Discussion in 'Wood and Canvas' started by John Maderic, Dec 22, 2013.

  1. Dan Miller

    Dan Miller cranky canoeist Staff Member

    I used to own that canoe. It is a four-plank-per-side batten-seam wide board canoe. The design is distinctly Canadian. "AuthenticBoats" is John Summers former general manager of the Canadian Canoe Museum.

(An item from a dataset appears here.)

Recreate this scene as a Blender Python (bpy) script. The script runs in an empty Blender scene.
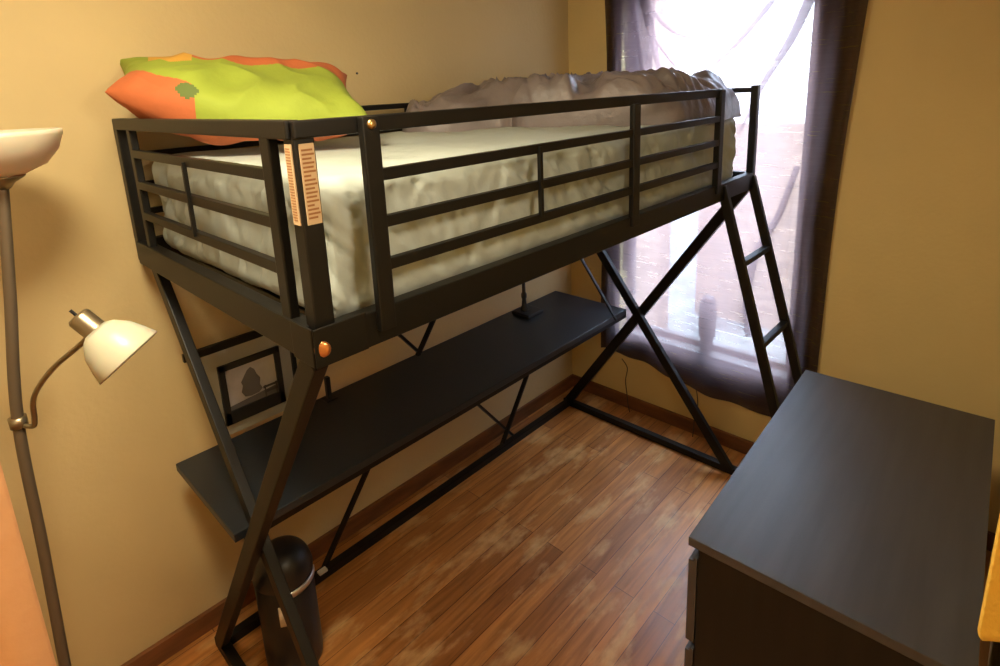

    Just about every canoe manufacturer from the 1870s through 1900 offered decked canoes of some sort. The difference is that none of them used the construction technique that yours exhibits, which would be typical for a home-built canoe. Your best bet is still to compare the lines of yours with the various canoes in Stephens's book.
     
  2. Greg Nolan

    Greg Nolan enthusiast

    for some information on John Summers, see: http://authenticboats.wordpress.com/author/authenticboats/

    Dan, I'm puzzled. The picture in post 21 clearly shows a batten-seam wide board canoe. But John's pictures of his boat in posts 1, 14, and 19 show something that, at least currently, is not batten seam construction. Could the original boards and battens have been replaced with widely-spaced planking that makes the construction almost skin on frame?

    Greg
     
    Last edited: Jan 2, 2014
  3. Dan Miller

    Dan Miller cranky canoeist Staff Member

    Not likely. See http://dragonflycanoe.com/stephens/plates2.html#canvas - this was a "common" alternative to planking a canoe back in the day. I expect this was the way John M.'s boat was built and quite possibly using Stephens's book as a guide.

    By the way, it was W.P. Stephens who sent me down this path in life. Not sure whether to thank him or or not!
     
  4. OP
    OP
    John Maderic

    John Maderic Enthusiastic about Wooden Canoes

    I just wanted to thank all of yours, especially Dan Miller, for so much advice and patience. I'm definitely going along with Dan's home build of a WPS Jersey Blue. I see there are screw holes for something about 3' long to have been fastened to the keel , centered more towards the front of the canoe, and I'm continuing to be fascinated by the actual amount of designing that went into the making of these old sailing vessels.
     
  5. Andre Cloutier

    Andre Cloutier Firestarter. Wicked Firestarter.

    I used to own that canoe.

    So John will be practicing his Dutchmans (Dutchmen?) will he? Nice that its back in Ontario - has he ID'd all of the woods in it yet?